Requirements:
Every line that holds the string "part" is to be identified and copied.

Data:
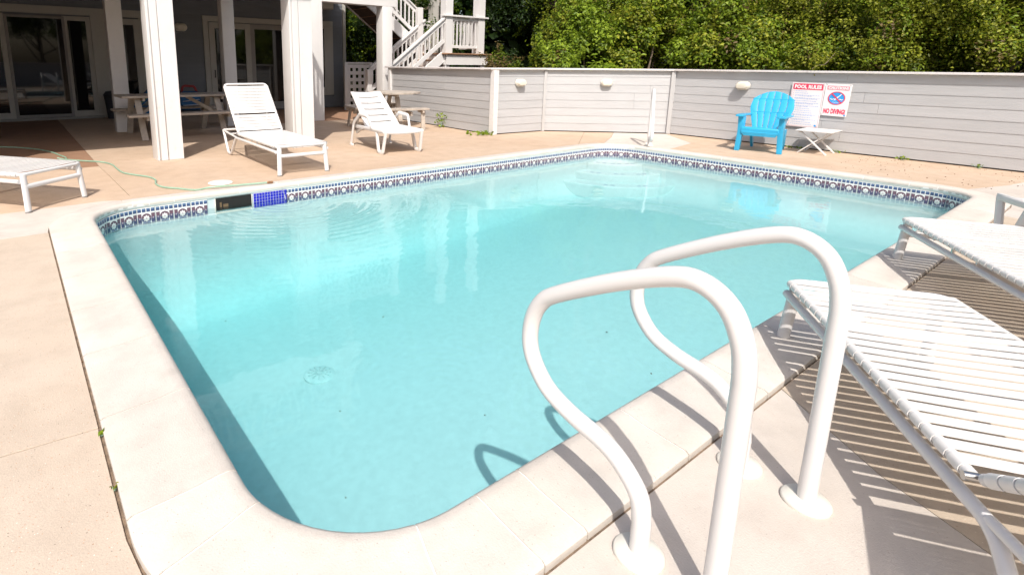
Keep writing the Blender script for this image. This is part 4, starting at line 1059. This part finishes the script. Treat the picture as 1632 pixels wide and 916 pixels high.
def crown(name, c, rad, nclump, per, leaf, pals, clump_r=.28, bottom=.0, shell=.72, org=(0, 0)):
    """leaf clumps over an uneven ellipsoid"""
    nl = max(7, int(nclump / 16))
    D = rng.normal(size=(nl, 3)); D[:, 2] = np.abs(D[:, 2]) - bottom * rng.uniform(0, 1.2, nl); D /= np.linalg.norm(D, axis=1, keepdims=True)
    LC = D * rng.uniform(shell - .22, 1.0, (nl, 1)); LR = rng.uniform(.12, .30, nl)
    li = rng.integers(0, nl, nclump)
    e = rng.normal(size=(nclump, 3)) + D[li] * 1.1 + np.array([0, 0, .35]); e /= np.linalg.norm(e, axis=1, keepdims=True)
    cc = np.array(c) + (LC[li] + e * LR[li][:, None] * rng.uniform(.6, 1.15, (nclump, 1))) * np.array(rad)
    d = e
    names = [p for p, w_ in pals]; ws = np.array([w_ for p, w_ in pals], float); ws /= ws.sum()
    pk = rng.choice(len(names), nclump, p=ws)
    cr = clump_r * rng.uniform(.6, 1.35, nclump)
    g_ = rng.normal(size=(nclump, per, 3)); g_ /= np.linalg.norm(g_, axis=2, keepdims=True)
    g_ *= (rng.uniform(0, 1, (nclump, per, 1)) ** .5) * cr[:, None, None]
    cen = (cc[:, None, :] + g_).reshape(-1, 3)
    nor = (d[:, None, :] * .5 + g_ / cr[:, None, None] * .6 + np.array([-.30, -.40, .70]) + rng.normal(size=(nclump, per, 3)) * .5).reshape(-1, 3)
    ns_ = max(4, int(nclump * .16)); si = rng.integers(0, nclump, ns_)
    sd_ = d[si] * .6 + np.array([0, 0, .7]) + rng.normal(size=(ns_, 3)) * .35; sd_ /= np.linalg.norm(sd_, axis=1, keepdims=True)
    tq = rng.uniform(0, 1, (ns_, per, 1)); sl2 = rng.uniform(.9, 2.0, (ns_, 1, 1)) * clump_r * 1.5
    sh_ = (cc[si][:, None, :] + sd_[:, None, :] * tq * sl2 + rng.normal(size=(ns_, per, 3)) * .035)
    cen = np.concatenate([cen.reshape(nclump, per, 3), sh_]).reshape(-1, 3)
    nor = np.concatenate([nor.reshape(nclump, per, 3), rng.normal(size=(ns_, per, 3)) * .8 + np.array([-.25, -.35, .6])]).reshape(-1, 3)
    pk = np.concatenate([pk, pk[si]]); nclump = nclump + ns_
    lo = np.array([PAL[n_][0] for n_ in names])[pk]; hi = np.array([PAL[n_][1] for n_ in names])[pk]
    tt = np.clip(rng.beta(1.6, 2.2, (nclump, per)) + rng.normal(0, .12, (nclump, 1)), 0, 1)[:, :, None]
    col = (lo[:, None, :] * (1 - tt) + hi[:, None, :] * tt).reshape(-1, 3)
    keep = (cen[:, 2] > (5.4 if c[2] > 7 else .02)) & outside(cen + np.array([org[0], org[1], 0]))
    return leaf_mesh(name, cen[keep], nor[keep], leaf, col[keep]), cc
def shrub(loc, rad, h, pals, label, leaf=.06, nclump=330, per=60, kind='shrub', group='shrubs crowding over the pool wall', clump_r=.26, bottom=.35):
    t = thing('shrub' if kind == 'shrub' else 'tree', label, kind, (loc[0], loc[1], -.05), 0, group)
    me, cc = crown('foliage', (0, 0, h * .48), (rad, rad, h * .52), nclump, per, leaf, pals, clump_r, bottom, org=loc)
    link('foliage', me, t)
    mb = MB()
    for k in range(7):
        a = rng.uniform(0, 6.28); p = cc[rng.integers(0, len(cc))]
        mb.tube(smooth_path([(.06 * math.cos(a), .06 * math.sin(a), 0), tuple(p * .35 + np.array([.05, .02, .1])), tuple(p * .7), tuple(p * .96)], 3), [.035 * (1 - .085 * q) for q in range(10)], 6)
    mb.build('stem', M['bark'], t)
    return t
OL = (('olive', 6), ('green', 2), ('bright', 1.5), ('dry', .3)); GR = (('green', 5), ('bright', 2), ('olive', 3), ('dry', .35)); BR = (('bright', 5), ('green', 4)); DK = (('dark', 7), ('green', 2)); DR = (('dry', 3), ('green', 3), ('dark', 2))
shr = [((11.75, 4.9), 1.15, 3.0, GR, .07, 'mid green shrub rising behind the angled corner of the wall'),
       ((12.0, 3.5), 1.25, 3.3, OL, .05, 'olive green shrub behind the wall above the blue chair'),
       ((11.85, 2.2), 1.15, 3.0, OL, .05, 'olive green shrub behind the wall just right of the pool signs'),
       ((12.1, 1.0), 1.25, 3.2, OL, .05, 'fine leaved olive shrub behind the right part of the wall'),
       ((12.0, -.4), 1.25, 3.1, GR, .06, 'green shrub behind the wall at the right edge'),
       ((12.2, -2.0), 1.4, 3.3, GR, .06, 'green shrub behind the wall beyond the right edge'),
       ((10.95, 6.75), .95, 2.75, GR, .075, 'broad leaved green vine shrub behind the angled wall'),
       ((10.3, 7.6), .85, 2.3, BR, .085, 'bright green vine covered shrub behind the lamp on the angled wall'),
       ((9.55, 8.2), .62, 1.75, GR, .065, 'low green shrub just above the short wall'),
       ((8.75, 8.7), .42, 1.62, DR, .05, 'small brownish shrub beside the stair landing'),
       ((11.6, 8.6), 1.2, 3.5, GR, .07, 'tall green shrub behind the vine shrub')]
for (x, y), r_, h_, pal, lf, lab in shr:
    nc = int(430 * (r_ / 1.1) * (h_ / 3.0)) + 60
    shrub((x, y), r_, h_, pal, lab, lf, nc, 62, clump_r=.24 if r_ > .7 else .16, group=None)
def tree(loc, rad, zc_, h, pals, label, leaf=.09, nclump=470, per=60, clump_r=.34, trunk=.14):
    t = thing('tree', label, 'tree', (loc[0], loc[1], -.05), 0, 'trees behind the pool')
    me, cc = crown('crown', (0, 0, zc_), (rad, rad, h / 2), nclump, per, leaf, pals, clump_r, 1.0, .55, org=loc); link('crown', me, t)
    mb = MB(); mb.tube(smooth_path([(0, 0, 0), (.08, -.05, zc_ * .35), (-.05, .06, zc_ * .7), (.05, 0, zc_ + h * .2)], 5), [trunk * (1 - .05 * q) for q in range(16)], 9)
    for k in range(9):
        p = cc[rng.integers(0, len(cc))]; z0 = zc_ * rng.uniform(.3, .9)
        mb.tube(smooth_path([(0, 0, z0), tuple(np.array([p[0] * .45, p[1] * .45, z0 + (p[2] - z0) * .35])), tuple(p * .98)], 4), [trunk * .38 * (1 - .09 * q) for q in range(9)], 6)
    mb.build('trunk', M['bark'], t); return t
tr = [((12.0, 8.5), 1.6, 7.6, 2.7, DK, 'tall dark tree with a bare trunk behind the vine shrubs, high crown added unseen for shade'),  # crown above the view, added to shade the trees beside the landing
      ((14.0, 11.6), 2.3, 3.4, 6.4, DK, 'dark evergreen tree right of the stair landing'),
      ((11.3, 15.2), 2.2, 3.6, 6.8, DK, 'dark tree seen between the landing posts'),
      ((9.6, 17.5), 2.0, 3.0, 6.0, (('dark', 4), ('green', 3), ('bright', 1)), 'tree seen through the gap beside the house corner'),
      ((14.4, 8.6), 2.2, 3.2, 6.0, (('dark', 4), ('green', 4)), 'dark green tree behind the bright vine shrub'),
      ((14.8, 5.4), 2.2, 3.0, 5.6, (('green', 4), ('olive', 4), ('dark', 2)), 'green tree behind the shrubs at the angled corner'),
      ((15.2, 2.2), 2.3, 3.0, 5.6, (('green', 4), ('olive', 4), ('dark', 2)), 'green tree behind the olive shrubs near the signs'),
      ((15.2, -1.0), 2.3, 3.0, 5.6, (('green', 4), ('olive', 4), ('dark', 2)), 'green tree behind the shrubs at the right edge'),
       ((-6.5, -8.6), 2.4, 3.2, 6.2, DK, 'dark tree behind the camera, left of the yard corner'),
       ((-2.5, -9.0), 2.4, 3.2, 6.2, GR, 'leafy green tree behind the camera'),
       ((1.8, -8.8), 2.4, 3.2, 6.2, DK, 'dark tree behind the rear wall, in line with the handrails'),
       ((6.0, -8.7), 2.4, 3.2, 6.2, GR, 'green tree behind the rear wall, in line with the strap loungers'),
       ((10.5, -8.4), 2.4, 3.2, 6.2, DK, 'dark tree behind the rear wall corner'),
       ((15.5, 13.5), 2.8, 4.2, 8.0, DK, 'tall dark tree far behind the landing')]
for (x, y), r_, z_, h_, pal, lab in tr: tree((x, y), r_, z_, h_, pal, lab)
# far wood closing the view
cen = []; 
n = 75000
a = rng.uniform(-.25, 1.65, n); dd = rng.uniform(19, 26, n); cen = np.stack([dd * np.cos(a), dd * np.sin(a), rng.uniform(0, 9, n) ** 1.0], 1)
keep = ~((cen[:, 0] < 9.3) & (cen[:, 1] > 14))
cen = cen[keep]; n = len(cen); lo, hi = np.array(PAL['dark'][0]), np.array(PAL['dark'][1]); tt = rng.uniform(0, 1, (n, 1))
wd = link('far_woods', leaf_mesh('far_woods', cen, rng.normal(size=(n, 3)) + np.array([-.5, -.5, .5]), .42, lo * (1 - tt) + hi * tt, .6, .1)); tag(wd, 'dark wood closing the view behind the trees', 'woods', kind='stuff')

def weed(loc, r_, h_, label, nn=40, leaf=.05, pal='bright'):
    t = thing('weed', label, 'weed', (loc[0], loc[1], 0), 0, 'weeds growing from the deck joints')
    c = rng.normal(size=(nn, 3)) * np.array([r_, r_, 0]) * .5; c[:, 2] = rng.uniform(.01, h_, nn)
    lo, hi = np.array(PAL[pal][0]), np.array(PAL[pal][1]); tt = rng.uniform(0, 1, (nn, 1))
    link('leaves', leaf_mesh('weed_leaves', c, rng.normal(size=(nn, 3)) * .6 + np.array([0, 0, .8]), leaf, lo * (1 - tt) + hi * tt, .6), t)
    mb = MB()
    for k in range(4): p = c[k]; mb.tube([(0, 0, 0), tuple(p * .6), tuple(p)], [.004, .003, .002], 5)
    mb.build('stem', M['hose'], t)
weed((7.36, 9.02), .12, .30, 'tall leafy weed at the wall foot right of the round table', 34, .075)
weed((7.22, 7.62), .24, .07, 'spreading green weed at the foot of the white corner post', 60, .07)
weed((.128, 2.03), .016, .02, 'tiny green sprout in the joint beside the left coping', 6, .022)
weed((.128, 1.72), .012, .015, 'very small sprout below the green one in the left coping joint', 5, .018, 'olive')
weed((10.40, 3.62), .05, .03, 'small weed tuft under the blue chair side of the white table', 12, .035); weed((10.40, 3.47), .06, .035, 'small weed tuft behind the white table legs', 14, .035)
weed((10.42, 2.93), .07, .04, 'weed tuft at the wall foot right of the white table', 14, .04); weed((10.42, 2.17), .09, .05, 'weed tuft at the wall foot by the end of the deck joint', 18, .045)
weed((10.42, 1.38), .04, .05, 'thin weed at the wall foot near the right edge', 10, .035)
db = MB()
for k in range(260):
    u, v = rng.uniform(8.7, 10.4), rng.uniform(.3, 2.6)
    if k > 170: u, v = rng.uniform(.09, .125), rng.uniform(.9, 4.8)
    s_ = rng.uniform(.004, .012); db.box((u, v, s_ * .3 + (.0 if k <= 170 else -.008)), (s_, s_ * .6, s_ * .5), rng.uniform(0, 3))
tag(db.build('leaf_debris', M['litter'], smooth=False), 'scattered brown leaf bits on the deck and in its joints', 'debris', kind='stuff')
# sprig hanging over the wall above the signs
t = thing('overhanging_branch', 'thin leafy branch hanging over the wall cap above the signs', 'branch', (10.62, 3.35, 1.30))
mb = MB(); mb.tube(smooth_path([(.35, 0, .25), (.05, .03, .06), (-.14, .06, .04), (-.26, .10, -.02)], 5), [.006 - .0003 * k for k in range(16)], 6); mb.build('twig', M['bark'], t)
c = np.array([(.3 - .55 * q, .1 * q, .22 - .22 * q) for q in rng.uniform(0, 1, 110)]) + rng.normal(size=(110, 3)) * .05
lo, hi = np.array(PAL['olive'][0]), np.array(PAL['olive'][1]); tt = rng.uniform(0, 1, (110, 1)); link('leaves', leaf_mesh('sprig_leaves', c, rng.normal(size=(110, 3)) + np.array([0, 0, .6]), .045, lo * (1 - tt) + hi * tt), t)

Exercise answer:
Keep writing the Blender script for this image. This is part 4, starting at line 1059. This part finishes the script. Treat the picture as 1632 pixels wide and 916 pixels high.
       ((12.1, 1.0), 1.25, 3.2, OL, .05, 'fine leaved olive shrub behind the right part of the wall'),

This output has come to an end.